Nous sommes sur la route vers la gare lorsque le téléphone de LeChat sonne. Je n’aime pas, en voiture. Comme il est indiqué « médiathèque » je décroche pendant qu’il conduit. Je suis surprise d’entendre la vidéothécaire, je revois en accéléré les ouvrages rendus et je suis certaine de n’avoir rien abîmé… quelle erreur ai-je bien pu commettre ?
Et elle m’explique.
Le livre Arcane est arrivé à l’emprunt, elle me l’a mis en priorité en réservation : grâce à elle, je serai la première à le lire et c’est inexplicable comme ça me rend folle de joie ! (en fait dans l’enthousiasme j’ai mal compris, il va arriver bientôt à l’emprunt et je suis la première donc, puisqu’elle m’y a inscrit d’office). Limite si elle ne s’excuse pas du geste, alors que moi je pourrais lui offrir un cheesecake juste par adoration pure.

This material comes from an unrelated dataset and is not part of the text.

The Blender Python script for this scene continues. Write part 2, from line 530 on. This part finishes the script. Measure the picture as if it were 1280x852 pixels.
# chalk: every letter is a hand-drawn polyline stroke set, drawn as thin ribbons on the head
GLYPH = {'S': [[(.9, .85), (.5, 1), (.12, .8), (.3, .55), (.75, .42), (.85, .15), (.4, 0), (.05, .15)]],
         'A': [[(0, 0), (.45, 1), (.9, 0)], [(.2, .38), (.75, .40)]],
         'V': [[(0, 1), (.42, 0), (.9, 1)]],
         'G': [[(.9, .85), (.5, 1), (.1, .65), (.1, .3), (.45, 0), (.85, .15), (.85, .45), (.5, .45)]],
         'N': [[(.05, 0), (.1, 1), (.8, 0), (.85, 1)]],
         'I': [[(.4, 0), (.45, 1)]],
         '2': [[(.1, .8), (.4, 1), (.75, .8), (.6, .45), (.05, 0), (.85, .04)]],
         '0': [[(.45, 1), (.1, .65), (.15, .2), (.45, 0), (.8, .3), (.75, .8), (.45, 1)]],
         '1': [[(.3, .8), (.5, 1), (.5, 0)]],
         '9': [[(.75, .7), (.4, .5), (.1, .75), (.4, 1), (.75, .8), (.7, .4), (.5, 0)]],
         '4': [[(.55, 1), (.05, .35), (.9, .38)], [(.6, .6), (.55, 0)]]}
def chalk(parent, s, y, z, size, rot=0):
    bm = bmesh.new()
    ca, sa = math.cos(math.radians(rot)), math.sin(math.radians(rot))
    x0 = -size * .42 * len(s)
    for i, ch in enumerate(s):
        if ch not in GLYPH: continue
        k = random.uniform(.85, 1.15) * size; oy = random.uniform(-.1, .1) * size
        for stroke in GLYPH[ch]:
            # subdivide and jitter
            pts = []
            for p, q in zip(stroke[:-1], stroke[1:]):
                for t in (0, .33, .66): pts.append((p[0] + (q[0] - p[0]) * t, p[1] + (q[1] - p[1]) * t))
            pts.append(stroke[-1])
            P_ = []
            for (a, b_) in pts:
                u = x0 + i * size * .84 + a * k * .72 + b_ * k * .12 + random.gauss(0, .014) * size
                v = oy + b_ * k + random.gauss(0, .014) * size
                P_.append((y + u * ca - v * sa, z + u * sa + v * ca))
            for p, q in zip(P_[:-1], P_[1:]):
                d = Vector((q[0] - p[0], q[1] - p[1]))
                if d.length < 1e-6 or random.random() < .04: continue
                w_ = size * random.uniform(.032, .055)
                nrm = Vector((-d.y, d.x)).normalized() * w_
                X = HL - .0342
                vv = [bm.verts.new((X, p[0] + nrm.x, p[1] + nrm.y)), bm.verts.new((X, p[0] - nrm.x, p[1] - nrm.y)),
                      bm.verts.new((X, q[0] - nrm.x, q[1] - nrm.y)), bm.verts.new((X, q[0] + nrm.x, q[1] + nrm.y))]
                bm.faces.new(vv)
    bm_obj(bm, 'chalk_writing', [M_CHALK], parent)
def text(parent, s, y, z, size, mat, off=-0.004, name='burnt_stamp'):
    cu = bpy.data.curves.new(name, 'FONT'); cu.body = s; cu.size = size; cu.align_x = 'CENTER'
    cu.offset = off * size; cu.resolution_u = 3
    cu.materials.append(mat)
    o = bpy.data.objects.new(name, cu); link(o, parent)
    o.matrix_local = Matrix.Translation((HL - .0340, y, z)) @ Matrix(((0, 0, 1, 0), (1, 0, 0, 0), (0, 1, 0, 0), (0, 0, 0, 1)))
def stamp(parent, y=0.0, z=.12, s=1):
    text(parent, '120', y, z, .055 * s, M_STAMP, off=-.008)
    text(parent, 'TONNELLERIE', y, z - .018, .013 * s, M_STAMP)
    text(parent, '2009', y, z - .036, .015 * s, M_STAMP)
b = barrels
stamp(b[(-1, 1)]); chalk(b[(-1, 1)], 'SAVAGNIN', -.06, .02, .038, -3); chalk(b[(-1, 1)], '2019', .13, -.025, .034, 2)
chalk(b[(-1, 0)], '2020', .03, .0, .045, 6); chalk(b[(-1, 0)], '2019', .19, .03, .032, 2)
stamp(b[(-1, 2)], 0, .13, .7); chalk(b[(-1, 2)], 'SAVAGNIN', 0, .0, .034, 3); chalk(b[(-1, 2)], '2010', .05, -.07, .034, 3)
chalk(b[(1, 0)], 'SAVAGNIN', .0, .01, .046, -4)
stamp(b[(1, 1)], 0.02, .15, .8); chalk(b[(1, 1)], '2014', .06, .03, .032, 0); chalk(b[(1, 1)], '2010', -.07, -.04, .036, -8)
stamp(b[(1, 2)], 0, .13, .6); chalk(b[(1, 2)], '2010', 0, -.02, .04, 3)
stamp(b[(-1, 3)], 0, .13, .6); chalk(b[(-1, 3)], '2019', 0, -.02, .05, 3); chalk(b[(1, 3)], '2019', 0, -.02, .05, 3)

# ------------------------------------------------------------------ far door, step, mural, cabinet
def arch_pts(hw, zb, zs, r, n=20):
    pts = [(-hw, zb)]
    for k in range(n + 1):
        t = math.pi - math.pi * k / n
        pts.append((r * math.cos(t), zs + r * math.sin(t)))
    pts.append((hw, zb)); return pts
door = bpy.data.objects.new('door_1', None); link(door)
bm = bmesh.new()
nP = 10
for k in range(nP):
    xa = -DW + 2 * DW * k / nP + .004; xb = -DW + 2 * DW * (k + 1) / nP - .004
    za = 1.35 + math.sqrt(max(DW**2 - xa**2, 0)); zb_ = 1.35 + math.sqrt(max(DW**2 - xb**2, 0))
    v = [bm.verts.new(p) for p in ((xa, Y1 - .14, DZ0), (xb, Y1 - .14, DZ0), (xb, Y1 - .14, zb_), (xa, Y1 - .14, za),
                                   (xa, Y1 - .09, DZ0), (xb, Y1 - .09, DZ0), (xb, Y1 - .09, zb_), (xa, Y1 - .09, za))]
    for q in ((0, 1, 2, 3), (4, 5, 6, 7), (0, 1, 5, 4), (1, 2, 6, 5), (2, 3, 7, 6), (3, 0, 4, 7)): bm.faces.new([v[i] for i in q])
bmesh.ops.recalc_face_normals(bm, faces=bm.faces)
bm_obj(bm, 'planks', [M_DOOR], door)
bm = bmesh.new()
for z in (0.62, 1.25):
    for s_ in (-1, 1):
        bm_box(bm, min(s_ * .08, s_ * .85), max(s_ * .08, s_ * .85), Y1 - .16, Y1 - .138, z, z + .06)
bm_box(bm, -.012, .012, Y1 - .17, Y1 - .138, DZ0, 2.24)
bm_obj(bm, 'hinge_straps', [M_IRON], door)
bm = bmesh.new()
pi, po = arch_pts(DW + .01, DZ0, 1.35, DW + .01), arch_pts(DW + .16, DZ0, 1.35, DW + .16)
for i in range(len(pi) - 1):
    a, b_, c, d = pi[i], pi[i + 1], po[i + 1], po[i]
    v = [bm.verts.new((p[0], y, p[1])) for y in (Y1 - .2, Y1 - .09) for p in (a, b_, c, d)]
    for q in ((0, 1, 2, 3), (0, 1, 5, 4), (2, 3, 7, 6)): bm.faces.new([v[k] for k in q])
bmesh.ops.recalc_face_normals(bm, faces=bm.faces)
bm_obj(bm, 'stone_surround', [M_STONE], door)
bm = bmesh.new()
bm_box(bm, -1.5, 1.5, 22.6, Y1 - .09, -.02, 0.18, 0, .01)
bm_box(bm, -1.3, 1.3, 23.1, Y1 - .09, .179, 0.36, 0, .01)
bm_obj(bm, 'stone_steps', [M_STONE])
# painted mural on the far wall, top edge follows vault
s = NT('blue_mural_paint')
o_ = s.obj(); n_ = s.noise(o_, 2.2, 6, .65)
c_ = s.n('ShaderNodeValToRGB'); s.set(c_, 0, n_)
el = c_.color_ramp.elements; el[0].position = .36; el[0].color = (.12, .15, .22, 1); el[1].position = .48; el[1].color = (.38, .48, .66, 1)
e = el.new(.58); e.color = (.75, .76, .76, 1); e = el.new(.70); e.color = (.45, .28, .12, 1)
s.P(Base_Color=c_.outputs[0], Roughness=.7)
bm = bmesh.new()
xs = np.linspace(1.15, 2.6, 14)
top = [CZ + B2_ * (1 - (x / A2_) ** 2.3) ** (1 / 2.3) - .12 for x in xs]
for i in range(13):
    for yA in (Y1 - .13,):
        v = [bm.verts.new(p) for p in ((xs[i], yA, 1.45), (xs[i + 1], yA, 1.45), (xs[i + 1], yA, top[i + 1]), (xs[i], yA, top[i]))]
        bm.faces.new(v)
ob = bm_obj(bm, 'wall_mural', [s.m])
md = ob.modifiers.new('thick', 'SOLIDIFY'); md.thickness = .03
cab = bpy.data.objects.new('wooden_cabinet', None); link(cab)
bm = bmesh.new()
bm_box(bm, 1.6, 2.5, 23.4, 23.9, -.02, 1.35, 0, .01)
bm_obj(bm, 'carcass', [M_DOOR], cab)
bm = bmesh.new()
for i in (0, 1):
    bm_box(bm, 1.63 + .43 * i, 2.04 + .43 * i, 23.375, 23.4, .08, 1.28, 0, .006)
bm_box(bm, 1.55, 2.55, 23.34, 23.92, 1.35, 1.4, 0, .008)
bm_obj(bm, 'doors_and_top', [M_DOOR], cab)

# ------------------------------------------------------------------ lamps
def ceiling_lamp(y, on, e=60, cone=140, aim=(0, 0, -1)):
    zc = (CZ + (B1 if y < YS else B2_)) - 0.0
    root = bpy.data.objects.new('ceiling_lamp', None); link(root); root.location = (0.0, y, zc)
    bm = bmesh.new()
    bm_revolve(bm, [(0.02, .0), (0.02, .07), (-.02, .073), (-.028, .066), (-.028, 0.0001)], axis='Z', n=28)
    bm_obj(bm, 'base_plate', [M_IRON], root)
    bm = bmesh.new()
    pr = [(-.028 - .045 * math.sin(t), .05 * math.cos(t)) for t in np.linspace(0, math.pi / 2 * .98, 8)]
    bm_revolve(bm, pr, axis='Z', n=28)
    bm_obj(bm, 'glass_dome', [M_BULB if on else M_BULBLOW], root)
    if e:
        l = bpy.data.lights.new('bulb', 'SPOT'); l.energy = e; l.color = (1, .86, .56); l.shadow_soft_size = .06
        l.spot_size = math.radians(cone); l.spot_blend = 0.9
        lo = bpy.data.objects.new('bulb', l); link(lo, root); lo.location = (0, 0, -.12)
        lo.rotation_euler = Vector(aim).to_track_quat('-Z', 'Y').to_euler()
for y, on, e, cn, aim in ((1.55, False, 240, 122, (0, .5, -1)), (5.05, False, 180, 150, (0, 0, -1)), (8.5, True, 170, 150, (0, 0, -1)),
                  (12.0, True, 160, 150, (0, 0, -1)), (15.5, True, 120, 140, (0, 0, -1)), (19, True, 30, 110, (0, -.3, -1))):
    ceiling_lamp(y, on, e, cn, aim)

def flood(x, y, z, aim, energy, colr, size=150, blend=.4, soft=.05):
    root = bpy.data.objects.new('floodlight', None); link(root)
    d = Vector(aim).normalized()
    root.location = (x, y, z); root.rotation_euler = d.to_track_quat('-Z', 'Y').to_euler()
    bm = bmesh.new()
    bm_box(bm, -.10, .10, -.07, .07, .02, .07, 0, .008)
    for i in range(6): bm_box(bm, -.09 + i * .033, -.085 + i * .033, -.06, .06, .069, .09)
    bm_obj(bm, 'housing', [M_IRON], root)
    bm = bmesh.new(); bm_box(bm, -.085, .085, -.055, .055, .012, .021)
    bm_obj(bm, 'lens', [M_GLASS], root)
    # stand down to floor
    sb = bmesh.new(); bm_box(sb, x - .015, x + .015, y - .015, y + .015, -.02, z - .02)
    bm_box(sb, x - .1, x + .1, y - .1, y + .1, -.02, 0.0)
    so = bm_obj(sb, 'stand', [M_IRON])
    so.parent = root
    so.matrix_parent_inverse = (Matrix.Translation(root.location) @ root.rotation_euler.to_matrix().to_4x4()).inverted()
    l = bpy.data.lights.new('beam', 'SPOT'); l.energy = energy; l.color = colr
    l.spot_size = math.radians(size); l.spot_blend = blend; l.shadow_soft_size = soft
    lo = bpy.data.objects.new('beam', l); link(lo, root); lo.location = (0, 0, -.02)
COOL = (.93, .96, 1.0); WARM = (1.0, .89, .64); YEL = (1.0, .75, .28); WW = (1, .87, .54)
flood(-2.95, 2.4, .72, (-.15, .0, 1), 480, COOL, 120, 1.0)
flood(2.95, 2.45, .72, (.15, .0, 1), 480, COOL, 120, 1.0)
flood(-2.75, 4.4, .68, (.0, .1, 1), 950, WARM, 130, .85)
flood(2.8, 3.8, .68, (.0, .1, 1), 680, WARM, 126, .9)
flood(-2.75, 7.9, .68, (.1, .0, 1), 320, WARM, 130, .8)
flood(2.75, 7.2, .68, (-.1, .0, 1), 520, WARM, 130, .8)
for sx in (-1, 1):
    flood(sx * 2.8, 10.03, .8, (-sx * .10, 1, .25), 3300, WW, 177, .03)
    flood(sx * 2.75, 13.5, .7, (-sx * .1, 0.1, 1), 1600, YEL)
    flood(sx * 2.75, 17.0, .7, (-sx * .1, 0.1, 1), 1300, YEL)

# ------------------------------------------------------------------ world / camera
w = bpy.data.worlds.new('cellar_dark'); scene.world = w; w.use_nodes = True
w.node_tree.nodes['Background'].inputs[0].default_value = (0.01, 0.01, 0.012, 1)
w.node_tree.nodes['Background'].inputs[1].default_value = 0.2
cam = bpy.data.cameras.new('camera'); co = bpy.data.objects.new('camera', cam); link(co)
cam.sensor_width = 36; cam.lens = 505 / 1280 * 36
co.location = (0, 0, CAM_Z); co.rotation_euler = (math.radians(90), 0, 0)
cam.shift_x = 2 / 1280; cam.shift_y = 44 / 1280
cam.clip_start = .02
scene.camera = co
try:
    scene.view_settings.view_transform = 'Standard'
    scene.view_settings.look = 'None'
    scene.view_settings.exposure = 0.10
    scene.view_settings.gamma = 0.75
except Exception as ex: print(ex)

Et second point, et non le moindre, deux des concepteurs vont être en dédicace à Montpellier le 19 février !
Elle est merveilleuse. Je suis certaine que nous pouvons devenir amies, il ne va pas manquer grand chose pour que ça arrive. De la patience, peut-être. Entre ses silences et les miens, de ce qu’il serait essentiel à partager mais que l’autisme étouffe des deux côtés, je crois qu’on va prendre les dix prochaines années. Work in progress.
La dédicace se tient le jour de mon retour de Paris, un grand moment de flottement me prend. Je ne sais pas l’heure des trains, mais surtout je ne suis pas sûre que se déplacer va être pertinent s’ils n’ont pas de livres à vendre. Il semble qu’il faille venir avec nos ouvrages ou même des figurines, ce qu’on veut… mais je n’ai rien. Après une réflexion intense, j’ai envie d’y aller même avec une feuille blanche, de me bousculer un peu plus encore sur mes routines, j’accepte donc de l’envisager.

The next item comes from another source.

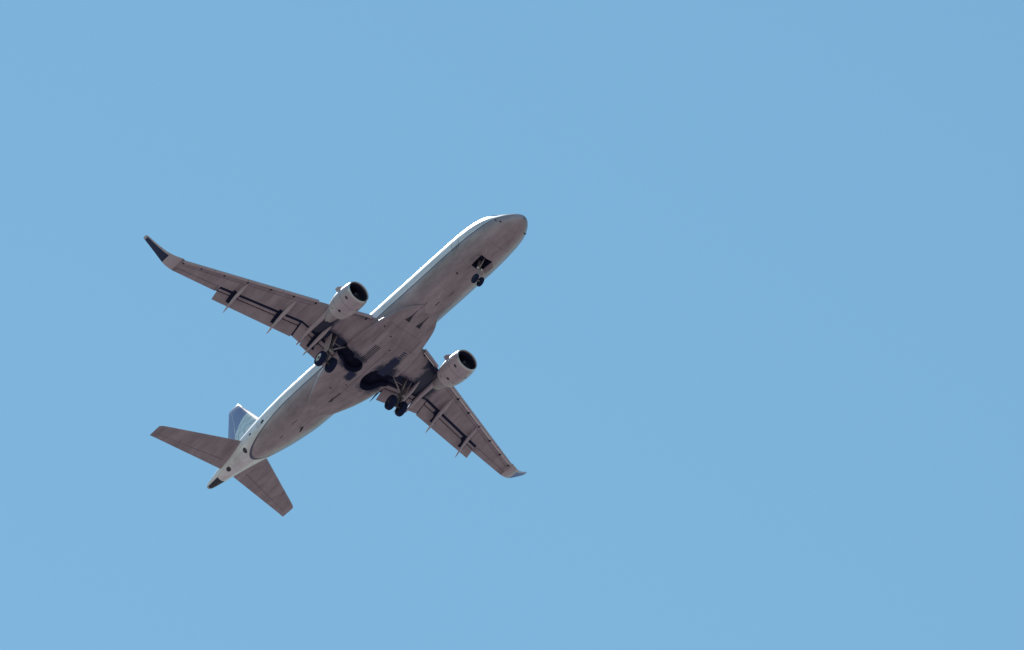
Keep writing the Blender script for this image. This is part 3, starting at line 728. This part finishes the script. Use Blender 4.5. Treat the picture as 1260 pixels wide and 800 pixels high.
for s in (1, -1):
    bm = bmesh.new(); top = Vector((14.95, s * 2.66, -.98)); ax_ = Vector((15.55, s * 2.63, -2.74)); mid = Vector((15.20, s * 2.65, -1.95))
    tube(bm, top, mid, .13, .12, 20); tube(bm, mid, ax_, .075, .075, 18)
    tube(bm, (ax_.x, s * 2.05, ax_.z), (ax_.x, s * 3.2, ax_.z), .07)
    gr = obj('main_landing_gear', bm, M_strut, A, auto=50)
    for y in (2.24, 3.02): wheel(gr, (15.55, s * y, -2.74), .49, .34, M_rim if s * y > 3 else M_rim_dark)
    bm = bmesh.new(); tube(bm, (15.22, s * 2.66, -2.0), (14.92, s * 1.70, -1.22), .045); tube(bm, (15.0, s * 2.6, -1.5), (14.97, s * 2.1, -1.5), .02); obj('side_brace', bm, M_gear, gr)
    bm = bmesh.new(); tube(bm, (15.20, s * 2.63, -1.98), (14.70, s * 2.62, -1.10), .04); obj('drag_brace', bm, M_gear, gr)
    bm = bmesh.new(); tube(bm, (15.2, s * 2.6, -1.9), (15.62, s * 2.5, -2.2), .03); tube(bm, (15.62, s * 2.5, -2.2), (15.55, s * 2.6, -2.68), .03)
    tube(bm, (15.62, s * 2.72, -2.2), (15.2, s * 2.7, -1.9), .025); obj('torque_link', bm, M_strut, gr)
    bm = bmesh.new()   # door fixed to the leg, outboard
    prism(bm, [(14.72, s * 2.98, -1.15), (15.35, s * 2.98, -1.15), (15.52, s * 2.90, -1.75), (15.45, s * 2.86, -2.25), (15.10, s * 2.86, -2.25), (14.88, s * 2.9, -1.7)], (0, .03, 0)); obj('gear_door', bm, M_flap, gr, smooth=False)
    bm = bmesh.new(); box(bm, (15.0, s * 2.74, -2.28), (.10, .22, .2), bev=.02); obj('taxi_light', bm, M_gear, gr)
    bm = bmesh.new()   # pipes and ribs inside the bay
    for (a, b2) in (((14.8, 1.6, -1.02), (15.9, 1.5, -1.02)), ((15.0, 2.1, -1.0), (15.8, 3.2, -.98)), ((15.9, 2.5, -1.05), (15.2, 3.3, -1.0)), ((15.55, 1.9, -1.08), (15.55, 3.2, -.98))):
        tube(bm, (a[0], s * a[1], a[2]), (b2[0], s * b2[1], b2[2]), .03, n=8)
    obj('bay_pipes', bm, M_strut, gr)

# nose gear
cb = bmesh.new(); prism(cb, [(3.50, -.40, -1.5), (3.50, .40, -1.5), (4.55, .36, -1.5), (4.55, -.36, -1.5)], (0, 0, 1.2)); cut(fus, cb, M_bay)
fus.data.set_sharp_from_angle(angle=math.radians(50))
bm = bmesh.new(); tube(bm, (4.28, 0, -1.05), (4.24, 0, -2.1), .085, .08); tube(bm, (4.24, 0, -2.1), (4.20, 0, -2.80), .05); tube(bm, (4.20, -.2, -2.80), (4.20, .2, -2.80), .045)
ng = obj('nose_landing_gear', bm, M_gear, A, auto=50)
for y in (.2, -.2): wheel(ng, (4.20, y, -2.80), .305, .19)
bm = bmesh.new(); tube(bm, (4.24, .04, -1.95), (3.62, .04, -1.30), .035); tube(bm, (4.24, -.12, -1.8), (4.5, -.12, -1.35), .025); obj('drag_brace', bm, M_gear, ng)
bm = bmesh.new(); tube(bm, (4.24, 0, -2.1), (4.45, 0, -2.35), .025); tube(bm, (4.45, 0, -2.35), (4.22, 0, -2.7), .025); obj('torque_link', bm, M_gear, ng)
for y in (.13, -.13):
    bm = bmesh.new(); tube(bm, (4.10, y, -1.85), (4.20, y, -1.85), .075, .06, 16); obj('landing_light', bm, M_rim, ng)
for s in (1, -1):
    bm = bmesh.new(); prism(bm, [(3.58, s * .42, -1.46), (4.42, s * .39, -1.46), (4.36, s * .58, -1.66), (3.66, s * .62, -1.66)], (0, .01, .03)); obj('gear_door', bm, M_flap, ng, smooth=False)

Dès le premier train, mon sac, réparé la veille à grand renfort de fils, se déchire exactement au même endroit, à savoir les épaules. C’est exaspérant, un peu. J’ai un côté fataliste-fatigué. J’espère seulement qu’il va tenir la journée – et il tient.
Les trains s’enchaînent, sans retard malgré les seulement treize minutes d’attente entre ; c’est à Paris que ça va flotter, le RER ne bouge pas pendant 40 minutes, nous plaisantons beaucoup avec Blanche : nous sommes heureuses de nous retrouver, qu’importe le reste.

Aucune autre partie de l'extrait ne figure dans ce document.